Given problem:
Every line of the material below should be repeated exactly.
==================================================
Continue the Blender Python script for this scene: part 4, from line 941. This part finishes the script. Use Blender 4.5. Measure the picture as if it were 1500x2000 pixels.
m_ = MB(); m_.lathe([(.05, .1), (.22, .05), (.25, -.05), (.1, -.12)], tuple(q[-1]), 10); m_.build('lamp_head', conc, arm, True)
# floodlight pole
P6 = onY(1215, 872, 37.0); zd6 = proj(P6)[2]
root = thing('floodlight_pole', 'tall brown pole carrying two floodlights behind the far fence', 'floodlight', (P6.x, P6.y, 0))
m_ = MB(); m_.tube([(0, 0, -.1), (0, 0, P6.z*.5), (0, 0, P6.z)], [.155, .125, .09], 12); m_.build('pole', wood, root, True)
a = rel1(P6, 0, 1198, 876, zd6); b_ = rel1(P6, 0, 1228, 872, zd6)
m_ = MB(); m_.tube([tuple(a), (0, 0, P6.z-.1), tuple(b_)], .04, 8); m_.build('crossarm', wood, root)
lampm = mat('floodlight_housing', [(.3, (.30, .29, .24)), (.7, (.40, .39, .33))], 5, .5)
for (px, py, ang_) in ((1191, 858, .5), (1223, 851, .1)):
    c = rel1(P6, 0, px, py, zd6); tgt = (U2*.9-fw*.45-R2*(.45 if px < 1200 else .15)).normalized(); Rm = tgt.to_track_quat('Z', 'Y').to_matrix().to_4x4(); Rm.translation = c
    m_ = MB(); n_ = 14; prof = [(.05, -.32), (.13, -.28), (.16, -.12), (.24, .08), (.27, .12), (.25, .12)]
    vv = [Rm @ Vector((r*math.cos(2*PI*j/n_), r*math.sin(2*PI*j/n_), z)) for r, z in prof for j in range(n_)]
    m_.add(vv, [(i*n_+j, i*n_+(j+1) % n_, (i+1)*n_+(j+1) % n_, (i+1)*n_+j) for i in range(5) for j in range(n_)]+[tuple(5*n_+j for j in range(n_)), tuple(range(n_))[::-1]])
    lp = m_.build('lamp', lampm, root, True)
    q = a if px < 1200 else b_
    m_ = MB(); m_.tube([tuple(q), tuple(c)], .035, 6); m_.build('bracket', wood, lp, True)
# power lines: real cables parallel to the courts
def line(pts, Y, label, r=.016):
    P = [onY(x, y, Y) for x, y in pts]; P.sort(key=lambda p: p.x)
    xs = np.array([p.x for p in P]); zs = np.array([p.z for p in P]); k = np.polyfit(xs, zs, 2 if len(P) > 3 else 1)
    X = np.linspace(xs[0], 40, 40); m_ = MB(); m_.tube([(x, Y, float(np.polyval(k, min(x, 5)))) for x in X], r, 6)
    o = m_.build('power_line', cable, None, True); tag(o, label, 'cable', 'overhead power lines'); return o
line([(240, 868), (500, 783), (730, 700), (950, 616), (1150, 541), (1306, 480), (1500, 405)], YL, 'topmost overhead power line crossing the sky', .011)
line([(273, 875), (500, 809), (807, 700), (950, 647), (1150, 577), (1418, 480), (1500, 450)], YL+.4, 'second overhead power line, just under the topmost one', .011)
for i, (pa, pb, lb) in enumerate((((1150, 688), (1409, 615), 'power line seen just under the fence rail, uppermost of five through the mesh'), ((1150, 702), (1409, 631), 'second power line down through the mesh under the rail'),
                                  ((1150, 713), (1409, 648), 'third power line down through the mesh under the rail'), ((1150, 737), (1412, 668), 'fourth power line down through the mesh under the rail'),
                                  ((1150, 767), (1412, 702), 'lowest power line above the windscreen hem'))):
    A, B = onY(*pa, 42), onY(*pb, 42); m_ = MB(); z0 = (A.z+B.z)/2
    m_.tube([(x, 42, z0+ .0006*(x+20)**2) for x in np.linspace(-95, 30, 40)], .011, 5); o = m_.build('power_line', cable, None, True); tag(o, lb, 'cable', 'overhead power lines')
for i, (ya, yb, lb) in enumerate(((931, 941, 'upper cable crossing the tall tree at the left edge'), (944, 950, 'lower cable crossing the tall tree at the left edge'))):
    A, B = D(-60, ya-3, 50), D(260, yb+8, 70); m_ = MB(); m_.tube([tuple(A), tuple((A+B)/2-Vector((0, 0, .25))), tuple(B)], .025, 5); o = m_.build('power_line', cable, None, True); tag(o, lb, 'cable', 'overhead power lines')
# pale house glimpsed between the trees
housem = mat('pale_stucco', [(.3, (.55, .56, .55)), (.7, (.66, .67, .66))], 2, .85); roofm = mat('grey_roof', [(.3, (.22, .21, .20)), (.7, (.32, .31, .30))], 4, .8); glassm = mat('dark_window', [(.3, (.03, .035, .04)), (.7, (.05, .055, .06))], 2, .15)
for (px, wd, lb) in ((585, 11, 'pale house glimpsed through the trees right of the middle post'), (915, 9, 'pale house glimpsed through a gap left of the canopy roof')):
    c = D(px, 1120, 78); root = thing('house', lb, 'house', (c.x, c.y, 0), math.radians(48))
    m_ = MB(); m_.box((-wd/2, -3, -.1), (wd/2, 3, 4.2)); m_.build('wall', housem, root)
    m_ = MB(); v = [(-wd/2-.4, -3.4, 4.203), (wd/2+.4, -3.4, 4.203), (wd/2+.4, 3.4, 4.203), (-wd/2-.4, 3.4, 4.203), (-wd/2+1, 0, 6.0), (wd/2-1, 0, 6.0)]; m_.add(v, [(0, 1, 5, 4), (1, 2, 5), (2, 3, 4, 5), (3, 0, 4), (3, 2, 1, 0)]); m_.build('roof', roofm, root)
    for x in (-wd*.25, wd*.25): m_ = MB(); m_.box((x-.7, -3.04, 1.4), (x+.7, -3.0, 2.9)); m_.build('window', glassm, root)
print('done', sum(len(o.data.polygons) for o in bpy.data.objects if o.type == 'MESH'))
==================================================
Written response:
Continue the Blender Python script for this scene: part 4, from line 941. This part finishes the script. Use Blender 4.5. Measure the picture as if it were 1500x2000 pixels.
m_ = MB(); m_.lathe([(.05, .1), (.22, .05), (.25, -.05), (.1, -.12)], tuple(q[-1]), 10); m_.build('lamp_head', conc, arm, True)
# floodlight pole
P6 = onY(1215, 872, 37.0); zd6 = proj(P6)[2]
root = thing('floodlight_pole', 'tall brown pole carrying two floodlights behind the far fence', 'floodlight', (P6.x, P6.y, 0))
m_ = MB(); m_.tube([(0, 0, -.1), (0, 0, P6.z*.5), (0, 0, P6.z)], [.155, .125, .09], 12); m_.build('pole', wood, root, True)
a = rel1(P6, 0, 1198, 876, zd6); b_ = rel1(P6, 0, 1228, 872, zd6)
m_ = MB(); m_.tube([tuple(a), (0, 0, P6.z-.1), tuple(b_)], .04, 8); m_.build('crossarm', wood, root)
lampm = mat('floodlight_housing', [(.3, (.30, .29, .24)), (.7, (.40, .39, .33))], 5, .5)
for (px, py, ang_) in ((1191, 858, .5), (1223, 851, .1)):
    c = rel1(P6, 0, px, py, zd6); tgt = (U2*.9-fw*.45-R2*(.45 if px < 1200 else .15)).normalized(); Rm = tgt.to_track_quat('Z', 'Y').to_matrix().to_4x4(); Rm.translation = c
    m_ = MB(); n_ = 14; prof = [(.05, -.32), (.13, -.28), (.16, -.12), (.24, .08), (.27, .12), (.25, .12)]
    vv = [Rm @ Vector((r*math.cos(2*PI*j/n_), r*math.sin(2*PI*j/n_), z)) for r, z in prof for j in range(n_)]
    m_.add(vv, [(i*n_+j, i*n_+(j+1) % n_, (i+1)*n_+(j+1) % n_, (i+1)*n_+j) for i in range(5) for j in range(n_)]+[tuple(5*n_+j for j in range(n_)), tuple(range(n_))[::-1]])
    lp = m_.build('lamp', lampm, root, True)
    q = a if px < 1200 else b_
    m_ = MB(); m_.tube([tuple(q), tuple(c)], .035, 6); m_.build('bracket', wood, lp, True)
# power lines: real cables parallel to the courts
def line(pts, Y, label, r=.016):
    P = [onY(x, y, Y) for x, y in pts]; P.sort(key=lambda p: p.x)
    xs = np.array([p.x for p in P]); zs = np.array([p.z for p in P]); k = np.polyfit(xs, zs, 2 if len(P) > 3 else 1)
    X = np.linspace(xs[0], 40, 40); m_ = MB(); m_.tube([(x, Y, float(np.polyval(k, min(x, 5)))) for x in X], r, 6)
    o = m_.build('power_line', cable, None, True); tag(o, label, 'cable', 'overhead power lines'); return o
line([(240, 868), (500, 783), (730, 700), (950, 616), (1150, 541), (1306, 480), (1500, 405)], YL, 'topmost overhead power line crossing the sky', .011)
line([(273, 875), (500, 809), (807, 700), (950, 647), (1150, 577), (1418, 480), (1500, 450)], YL+.4, 'second overhead power line, just under the topmost one', .011)
for i, (pa, pb, lb) in enumerate((((1150, 688), (1409, 615), 'power line seen just under the fence rail, uppermost of five through the mesh'), ((1150, 702), (1409, 631), 'second power line down through the mesh under the rail'),
                                  ((1150, 713), (1409, 648), 'third power line down through the mesh under the rail'), ((1150, 737), (1412, 668), 'fourth power line down through the mesh under the rail'),
                                  ((1150, 767), (1412, 702), 'lowest power line above the windscreen hem'))):
    A, B = onY(*pa, 42), onY(*pb, 42); m_ = MB(); z0 = (A.z+B.z)/2
    m_.tube([(x, 42, z0+ .0006*(x+20)**2) for x in np.linspace(-95, 30, 40)], .011, 5); o = m_.build('power_line', cable, None, True); tag(o, lb, 'cable', 'overhead power lines')
for i, (ya, yb, lb) in enumerate(((931, 941, 'upper cable crossing the tall tree at the left edge'), (944, 950, 'lower cable crossing the tall tree at the left edge'))):
    A, B = D(-60, ya-3, 50), D(260, yb+8, 70); m_ = MB(); m_.tube([tuple(A), tuple((A+B)/2-Vector((0, 0, .25))), tuple(B)], .025, 5); o = m_.build('power_line', cable, None, True); tag(o, lb, 'cable', 'overhead power lines')
# pale house glimpsed between the trees
housem = mat('pale_stucco', [(.3, (.55, .56, .55)), (.7, (.66, .67, .66))], 2, .85); roofm = mat('grey_roof', [(.3, (.22, .21, .20)), (.7, (.32, .31, .30))], 4, .8); glassm = mat('dark_window', [(.3, (.03, .035, .04)), (.7, (.05, .055, .06))], 2, .15)
for (px, wd, lb) in ((585, 11, 'pale house glimpsed through the trees right of the middle post'), (915, 9, 'pale house glimpsed through a gap left of the canopy roof')):
    c = D(px, 1120, 78); root = thing('house', lb, 'house', (c.x, c.y, 0), math.radians(48))
    m_ = MB(); m_.box((-wd/2, -3, -.1), (wd/2, 3, 4.2)); m_.build('wall', housem, root)
    m_ = MB(); v = [(-wd/2-.4, -3.4, 4.203), (wd/2+.4, -3.4, 4.203), (wd/2+.4, 3.4, 4.203), (-wd/2-.4, 3.4, 4.203), (-wd/2+1, 0, 6.0), (wd/2-1, 0, 6.0)]; m_.add(v, [(0, 1, 5, 4), (1, 2, 5), (2, 3, 4, 5), (3, 0, 4), (3, 2, 1, 0)]); m_.build('roof', roofm, root)
    for x in (-wd*.25, wd*.25): m_ = MB(); m_.box((x-.7, -3.04, 1.4), (x+.7, -3.0, 2.9)); m_.build('window', glassm, root)
print('done', sum(len(o.data.polygons) for o in bpy.data.objects if o.type == 'MESH'))